STILL LIFE
(2023 - in progress)
SERIES OF ANALOG PHOTOGRAPHS
In 1927, the Church of Seraphim of Sarov at the New Donskoy Cemetery was reconstructed into the first Soviet crematorium and columbarium. The Donskoy Crematorium became not only the first in the USSR but also a symbol of a radical shift in attitudes toward death and corporeality. This place came to represent a new state policy on death—one aimed at severing ties with religion and tradition.
Funeral rituals are among the most enduring elements of culture. Their transformation reflects profound societal shifts. In the USSR, revolutionary ideology sought to reinterpret death: the dead body was no longer personal—it became an object of state control. The funeral ritual turned into a “technology of forgetting”—a process that standardized, depersonalized, and replaced death with a form of industrial procedure.
In this project, I paid special attention to artificial flowers — markers of abandonment and perfunctory ritual. They became a point of entry into reflections on the boundaries between personal and collective memory, and on memories that were never allowed to fully form.
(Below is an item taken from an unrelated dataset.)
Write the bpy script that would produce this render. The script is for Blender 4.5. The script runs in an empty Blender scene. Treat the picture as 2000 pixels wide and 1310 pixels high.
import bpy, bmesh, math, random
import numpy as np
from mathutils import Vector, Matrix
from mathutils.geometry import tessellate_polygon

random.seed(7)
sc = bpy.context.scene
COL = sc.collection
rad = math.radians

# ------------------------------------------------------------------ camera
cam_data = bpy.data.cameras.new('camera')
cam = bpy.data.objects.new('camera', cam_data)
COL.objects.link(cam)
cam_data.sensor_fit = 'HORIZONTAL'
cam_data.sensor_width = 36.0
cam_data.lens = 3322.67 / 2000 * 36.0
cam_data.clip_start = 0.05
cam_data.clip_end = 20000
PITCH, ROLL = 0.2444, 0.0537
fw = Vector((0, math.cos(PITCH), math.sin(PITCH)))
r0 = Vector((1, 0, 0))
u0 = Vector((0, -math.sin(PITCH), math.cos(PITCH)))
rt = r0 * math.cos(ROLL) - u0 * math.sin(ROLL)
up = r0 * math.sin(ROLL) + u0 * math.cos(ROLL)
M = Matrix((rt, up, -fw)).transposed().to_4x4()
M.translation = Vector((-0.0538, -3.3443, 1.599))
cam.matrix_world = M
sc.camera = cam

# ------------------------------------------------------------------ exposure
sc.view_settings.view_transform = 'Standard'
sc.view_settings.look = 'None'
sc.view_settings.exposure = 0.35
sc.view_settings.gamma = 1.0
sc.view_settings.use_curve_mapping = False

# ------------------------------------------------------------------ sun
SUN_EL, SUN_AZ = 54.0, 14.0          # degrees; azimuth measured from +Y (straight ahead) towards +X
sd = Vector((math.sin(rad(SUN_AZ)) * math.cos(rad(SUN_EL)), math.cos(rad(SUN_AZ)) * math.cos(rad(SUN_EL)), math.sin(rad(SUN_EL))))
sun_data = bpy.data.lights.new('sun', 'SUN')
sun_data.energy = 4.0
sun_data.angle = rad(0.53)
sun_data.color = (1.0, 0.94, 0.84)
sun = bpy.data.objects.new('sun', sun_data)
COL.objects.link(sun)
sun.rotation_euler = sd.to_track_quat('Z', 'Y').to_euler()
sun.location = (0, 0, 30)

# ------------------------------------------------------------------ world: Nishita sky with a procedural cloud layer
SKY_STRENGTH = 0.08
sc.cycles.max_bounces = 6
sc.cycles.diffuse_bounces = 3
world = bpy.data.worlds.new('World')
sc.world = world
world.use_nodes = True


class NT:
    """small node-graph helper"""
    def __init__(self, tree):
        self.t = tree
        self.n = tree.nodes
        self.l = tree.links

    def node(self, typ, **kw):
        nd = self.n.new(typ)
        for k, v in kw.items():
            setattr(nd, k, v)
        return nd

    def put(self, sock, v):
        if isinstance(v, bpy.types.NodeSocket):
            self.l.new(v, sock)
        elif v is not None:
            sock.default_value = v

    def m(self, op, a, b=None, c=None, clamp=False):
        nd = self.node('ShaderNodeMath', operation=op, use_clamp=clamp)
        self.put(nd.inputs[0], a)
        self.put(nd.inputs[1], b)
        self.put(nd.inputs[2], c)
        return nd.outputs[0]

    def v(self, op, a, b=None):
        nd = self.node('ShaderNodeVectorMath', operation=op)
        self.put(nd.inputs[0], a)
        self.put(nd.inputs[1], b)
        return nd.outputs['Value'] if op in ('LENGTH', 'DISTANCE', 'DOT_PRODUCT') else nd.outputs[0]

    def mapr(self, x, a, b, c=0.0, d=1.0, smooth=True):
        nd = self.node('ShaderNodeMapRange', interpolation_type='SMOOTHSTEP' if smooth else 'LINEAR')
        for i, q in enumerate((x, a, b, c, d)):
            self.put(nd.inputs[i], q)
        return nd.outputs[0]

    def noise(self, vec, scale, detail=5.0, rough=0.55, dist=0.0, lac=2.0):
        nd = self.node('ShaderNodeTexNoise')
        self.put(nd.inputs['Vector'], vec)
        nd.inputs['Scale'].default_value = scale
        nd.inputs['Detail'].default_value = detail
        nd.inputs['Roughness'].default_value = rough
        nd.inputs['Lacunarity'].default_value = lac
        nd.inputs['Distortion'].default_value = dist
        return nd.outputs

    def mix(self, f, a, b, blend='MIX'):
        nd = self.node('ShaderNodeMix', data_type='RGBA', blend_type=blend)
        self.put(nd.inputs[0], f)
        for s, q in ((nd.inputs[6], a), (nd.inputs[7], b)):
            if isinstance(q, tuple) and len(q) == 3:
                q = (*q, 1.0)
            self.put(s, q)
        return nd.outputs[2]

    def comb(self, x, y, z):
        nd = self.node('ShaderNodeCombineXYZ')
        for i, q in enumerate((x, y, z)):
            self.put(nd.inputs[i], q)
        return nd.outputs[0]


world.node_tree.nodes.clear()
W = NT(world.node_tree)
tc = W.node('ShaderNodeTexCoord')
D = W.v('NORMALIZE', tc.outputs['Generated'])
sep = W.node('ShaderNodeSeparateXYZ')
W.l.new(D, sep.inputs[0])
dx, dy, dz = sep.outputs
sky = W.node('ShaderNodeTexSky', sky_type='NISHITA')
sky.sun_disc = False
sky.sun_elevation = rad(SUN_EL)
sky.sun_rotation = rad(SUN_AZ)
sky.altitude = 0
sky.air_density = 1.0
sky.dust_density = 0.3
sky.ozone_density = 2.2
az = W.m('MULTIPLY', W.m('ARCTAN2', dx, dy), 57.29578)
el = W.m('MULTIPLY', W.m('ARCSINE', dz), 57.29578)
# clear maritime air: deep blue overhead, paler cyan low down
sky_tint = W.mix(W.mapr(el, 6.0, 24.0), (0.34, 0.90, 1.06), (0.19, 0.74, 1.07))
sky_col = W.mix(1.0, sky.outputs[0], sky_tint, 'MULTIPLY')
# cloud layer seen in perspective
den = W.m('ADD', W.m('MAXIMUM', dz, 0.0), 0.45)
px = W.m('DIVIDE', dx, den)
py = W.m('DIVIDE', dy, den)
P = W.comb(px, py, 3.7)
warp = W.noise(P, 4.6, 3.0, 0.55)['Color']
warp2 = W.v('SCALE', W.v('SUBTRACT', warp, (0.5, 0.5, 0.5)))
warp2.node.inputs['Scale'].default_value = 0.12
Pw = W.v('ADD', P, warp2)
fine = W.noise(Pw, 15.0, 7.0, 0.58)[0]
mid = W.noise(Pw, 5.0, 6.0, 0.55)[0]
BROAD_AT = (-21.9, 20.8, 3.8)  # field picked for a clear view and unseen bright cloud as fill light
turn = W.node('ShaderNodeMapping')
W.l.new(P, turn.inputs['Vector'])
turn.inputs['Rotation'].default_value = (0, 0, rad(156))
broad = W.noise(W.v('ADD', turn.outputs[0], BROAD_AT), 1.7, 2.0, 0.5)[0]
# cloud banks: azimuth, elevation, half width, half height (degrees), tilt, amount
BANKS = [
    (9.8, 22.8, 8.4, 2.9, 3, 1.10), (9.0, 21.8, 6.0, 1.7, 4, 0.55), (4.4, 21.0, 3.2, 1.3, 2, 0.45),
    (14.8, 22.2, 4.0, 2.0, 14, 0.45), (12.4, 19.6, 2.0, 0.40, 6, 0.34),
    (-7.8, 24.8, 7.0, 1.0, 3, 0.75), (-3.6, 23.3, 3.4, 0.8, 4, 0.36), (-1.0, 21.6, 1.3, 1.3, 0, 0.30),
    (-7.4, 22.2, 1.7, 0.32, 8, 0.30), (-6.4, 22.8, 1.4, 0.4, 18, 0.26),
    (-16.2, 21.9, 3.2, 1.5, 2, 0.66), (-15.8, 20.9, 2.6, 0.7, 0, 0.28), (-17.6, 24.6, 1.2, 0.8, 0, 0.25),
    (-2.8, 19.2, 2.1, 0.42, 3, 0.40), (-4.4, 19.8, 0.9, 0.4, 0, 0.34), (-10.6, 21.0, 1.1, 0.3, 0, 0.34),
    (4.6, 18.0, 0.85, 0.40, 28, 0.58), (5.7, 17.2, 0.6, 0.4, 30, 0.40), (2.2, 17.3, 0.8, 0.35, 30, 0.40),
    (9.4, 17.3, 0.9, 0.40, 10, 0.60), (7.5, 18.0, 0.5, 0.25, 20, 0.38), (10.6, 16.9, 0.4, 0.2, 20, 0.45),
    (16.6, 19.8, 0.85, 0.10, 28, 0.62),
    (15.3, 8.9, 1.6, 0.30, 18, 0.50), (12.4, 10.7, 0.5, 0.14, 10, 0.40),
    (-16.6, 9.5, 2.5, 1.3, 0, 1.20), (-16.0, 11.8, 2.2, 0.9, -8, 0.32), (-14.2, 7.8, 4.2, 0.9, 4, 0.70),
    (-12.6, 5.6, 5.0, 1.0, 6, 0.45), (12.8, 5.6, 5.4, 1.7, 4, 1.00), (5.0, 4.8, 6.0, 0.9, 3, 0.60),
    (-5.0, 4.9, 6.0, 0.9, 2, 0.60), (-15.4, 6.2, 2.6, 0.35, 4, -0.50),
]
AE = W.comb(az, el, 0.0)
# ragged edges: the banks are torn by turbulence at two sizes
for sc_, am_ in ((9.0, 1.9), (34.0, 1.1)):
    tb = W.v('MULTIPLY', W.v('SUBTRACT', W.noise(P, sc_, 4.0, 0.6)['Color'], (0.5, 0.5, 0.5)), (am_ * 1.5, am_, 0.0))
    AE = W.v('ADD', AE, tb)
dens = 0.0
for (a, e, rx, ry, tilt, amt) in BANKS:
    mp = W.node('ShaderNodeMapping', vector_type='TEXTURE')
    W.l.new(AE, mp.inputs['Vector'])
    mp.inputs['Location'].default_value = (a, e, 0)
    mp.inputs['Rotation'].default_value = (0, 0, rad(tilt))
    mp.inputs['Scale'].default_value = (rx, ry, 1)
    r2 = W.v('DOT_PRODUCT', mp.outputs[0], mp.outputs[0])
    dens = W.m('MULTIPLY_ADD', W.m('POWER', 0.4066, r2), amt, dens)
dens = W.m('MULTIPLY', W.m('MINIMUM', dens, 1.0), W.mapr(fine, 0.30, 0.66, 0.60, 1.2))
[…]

The series of 35mm analog Still Lifes is a documentary record of loss, an act of appropriating someone else’s memory. All prints are handmade. The archival texture of the prints restores the materiality of loss, allowing memory to remain imperfect.
The printing process itself becomes a bodily intervention in history — a gesture of resistance to forgetting. As the image passes through the hands, personal memory gains form and becomes a foundation for a new, undisciplined collectivity. All the works were scanned from hand-printed analog photographs — the process itself is an inseparable part of the statement.